Nel cuore del subappennino dauno, tra i Comuni di Volturino, Motta Montecorvino e Pietramontecorvino, sorge uno dei luoghi più suggestivi e misteriosi della provincia di Foggia: la Sedia del Diavolo. Conosciuta anche come il “Faro dei Monti Dauni” o la “Torre di Montecorvino”, questa antica torre normanna del XI secolo non è solo un rudere, ma un affascinante punto di riferimento che racconta secoli di storia, leggende e tradizioni popolari. La Sedia del Diavolo, con i suoi 24 metri di altezza sulla parete nord, è il simbolo di un passato lontano, ma ancora vivo nella memoria del territorio. La torre fu costruita dai Normanni nel XI secolo e, nonostante il suo stato attuale di rovina, conserva la maestosità che la rende ancora oggi un ottimo punto di osservazione sulla vallata circostante. Durante l’epoca federiciana, infatti, questo luogo era utilizzato come avamposto strategico per il controllo della zona.
Nonostante il passare dei secoli, la Sedia del Diavolo conserva ancora oggi tracce preziose del suo passato. Recenti scavi condotti dall’Università di Foggia hanno infatti portato alla luce una zona archeologica di rilevante importanza. Tra i ritrovamenti più significativi ci sono i resti di una cinta muraria che una volta circondava la cittadella di Montecorvino, insieme a reperti che testimoniano l’esistenza di un antico insediamento. In particolare, è stato identificato l’antico sito della cattedrale che ospitò San Alberto, con la scoperta di una seconda torretta, una piccola chiesa signorile e diverse sepolture. Questo ritrovamento arricchisce ulteriormente il fascino del luogo, che si offre come una finestra sul passato di questa parte della Daunia.

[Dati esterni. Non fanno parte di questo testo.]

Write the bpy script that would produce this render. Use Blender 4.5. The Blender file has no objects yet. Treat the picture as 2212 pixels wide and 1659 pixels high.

Oggi la Sedia del Diavolo è anche un luogo di profonda devozione religiosa. Ogni anno, infatti, si svolge una tradizionale processione in onore di Sant’Alberto, che parte da Pietra Montecorvino e percorre un tragitto di sette chilometri fino alla torre. Questa processione ha radici in una leggenda che narra di come, in passato, un periodo di grave siccità che minacciava l’agricoltura locale si interruppe proprio grazie alla preghiera del popolo durante la processione, portando la tanto attesa pioggia. Da quel momento, il pellegrinaggio si è ripetuto ogni anno, con i fedeli che celebrano il santo patrono al suono di colorati “Palij“, tradizionali stendardi che accompagnano il cammino.